Hiring Foreign Workers? What Are Your Legal Responsibilities?

September 3, 2013

CourtroomAs the U.S. economy continues to improve, CNC manufacturers are attempting to add to their workforce. Some of the individuals showing up for these jobs are foreign-born. As we are all aware from the ongoing debates in Washington over immigration reform, there are many unauthorized workers in this country.
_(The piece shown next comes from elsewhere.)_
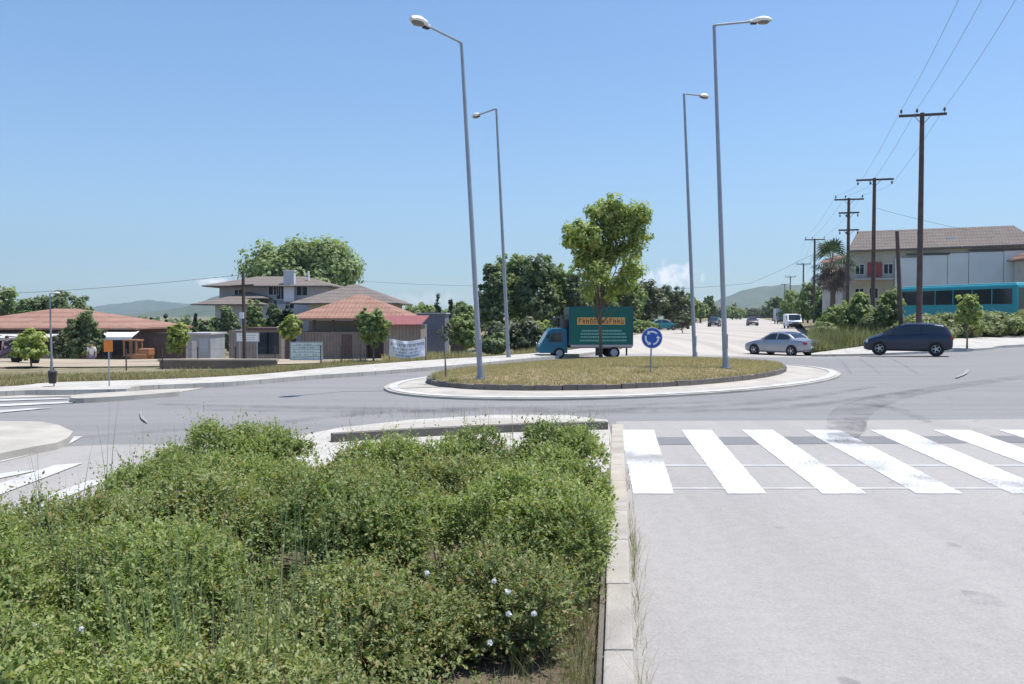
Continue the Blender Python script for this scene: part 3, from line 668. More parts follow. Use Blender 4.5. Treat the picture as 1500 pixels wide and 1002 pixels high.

As a result, the government wants employers to make sure that the people they hire are eligible to work here. Therefore every employer needs to understand what is required when hiring a foreign national. The U.S. Department of Labor provides a great deal of information on this subject on its website. Here are a few key provisions that will help you be in compliance:

  • Employee Verification Form. Known as Form I-9, employers must obtain one for each new employee within 3 days of hiring. Be sure to carefully follow all of the instructions for filling out this form (download the form here). For example, you can only request the applicant fill out the form after you’ve hired him or her, not before. Failure to follow these instructions could lead to charges of discrimination.
  • Social Security Number. Even temporary workers are required to provide a Social Security Number, or present evidence that they have applied for one. According to the Social Security website: “When foreign workers apply for Social Security numbers, Social Security verifies their documents directly with the Department of Homeland Security (DHS). Most applications are verified immediately, but there can be delays. Social Security understands that this process may affect companies who hire foreign workers, but direct verification from DHS is vital to ensuring the integrity of the Social Security number. Advise workers that they are required to apply for a Social Security number and card. If a worker applied for but has not yet received a Social Security number, you should get the following information as complete as possible: The worker's full name, address, date of birth, place of birth, father's full name, mother's full maiden name, gender and the date he or she applied for a Social Security number.”
  • Use E-Verify. This system was set up by the Citizenship & Immigration Services to compare the information you obtain on a new hire’s I-9 form with the information held in the databases of the Department of Homeland Security and the Social Security Administration. If everything is in order, you will receive an Employment Authorized report that you can keep on file along with the I-9 document. If there is a problem, you’ll receive a notification that you must turn over to the employee who then has eight days to resolve the situation with the government. If he or she fails to do so within the eight day period, you must terminate their employment. In most cases, using E-Verify is not mandatory unless your state requires it or you have government contracts. However, it’s an excellent way to prove to the government that you took all reasonable steps to make certain your new hire is eligible to work in the U.S.

This is just a brief overview of course, and you should check with the appropriate government agencies and/or your legal advisor to make sure you are in compliance.